Hükmün bu nedenlerle bozulmasına karar verilmesi gerekirken, onanmasına karar verilmiş bulunulması nedeniyle karar düzeltme istemlerinin kabulüne ve hükmün açıklanan nedenle bozulmasına karar vermek gerekmiştir.
SONUÇ: Yukarıda açıklanan nedenlerle;
1) Davacılardan ... ve ... vekili ile davalı Hazine vekilinin karar düzeltme istemlerinin KABULÜ ile Yargıtay 5. Hukuk Dairesinin 09/06/2014 gün ve 2014/3285 - 16275 sayılı onama kararının KALDIRILMASINA,
2) Yerel mahkemenin 08/10/2013 gün ve 2012/87 E. - 2013/438 K. sayılı kararının yukarıda açıklanan gerekçelerle BOZULMASINA, temyiz harcının istek halinde iadesine 30/11/2015 günü oy çokluğuyla karar verildi.
(Muhalif)
MUHALEFET YAZISI
Sayın çoğunluğun, dava konusu taşınmazın tapu kaydının iptali kararının kesinleşme tarihi itibariyle değer belirlenmesi gerektiği yönündeki görüşüne katılmaktayım; ancak, taşınmazın arsa olarak nitelinderilmesine ilişkin çoğunluk görüşüne katılmamaktayım,
Şöyle ki; davacılar adına ...lik niteliği ile tapuda kayıtlı olan taşınmazın ... olduğu anlaşıldığından, tapu kaydı kısmen iptal edilmiştir. TMK"nın 1007. maddesi uyarınca, Hazine tarafından davacıların zararının makul surette tazmini gerekmektedir.

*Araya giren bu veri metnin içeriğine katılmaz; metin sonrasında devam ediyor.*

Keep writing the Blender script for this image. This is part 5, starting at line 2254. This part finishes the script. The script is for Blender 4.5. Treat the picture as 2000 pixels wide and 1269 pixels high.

Dava konusu taşınmaz, dosyadaki bilirkişi raporlarından ve fotoğraflardan da anlaşılacağı üzere, ... bitki örtüsü ile kaplı olup, tapu kaydı da bu nedenle iptal edilmiştir. Taşınmazın batı ve kuzey batısında yakın mesafede iki adet yapı var ise de taşınmazın batısındaki yolun da batısında olduğu, imar planına göre de yapılaşmanın mümkün olmadığı 07.01.2013 tarihli bilirkişi raporundan anlaşılmaktadır. Raporlardan, taşınmaz üzerindeki ağaçların ne kadarının ... ne kadarının kızılçam ağacı olduğu anlaşılamamaktadır. ... ağaçları yönünden net gelir metoduna göre değer takdiri gerekir. Ancak, ... niteliğinde olan, malikleri tarafından başka şekilde de kullanılmayan (Taşınmazın malikleri tarafından herhangi bir şekilde kullanılırken tapu kaydı iptal edildiği takdirde değerin bu kullanımdaki niteliğe göre belirlenmesi gerekir.) taşınmaza arsa olarak değer takdiri, belirlenecek tazminatın zararın karşılığı olmasını engellemektedir. Maliki tarafından kullanılmayan, fiili niteliği nedeniyle kullanımı, alım - satımı da çok müşkül olan bu nitelikteki taşınmazı arsa olarak nitelemek mümkün değildir. İlkesel olarak, böyle bir niteleme gerekse dahi belirlenecek tazminatın AİHM"nin kararlarında da belirtildiği üzere, makul bir tazminat olması ve ekolojik dengenin korunması için devletlerin, kişilerin ve kurumların yükümlülükleri de dikkate alınarak uygun bir tazminata hükmedilmesi gerektiği düşüncesindeyim. Hükmün yukarıda açıkladığım şekilde bir değer takdirine işaretle bozulması gerektiği kanaatinde olduğumdan, sayın çoğunluğun bozma gerekçesine kısmen katılmıyorum.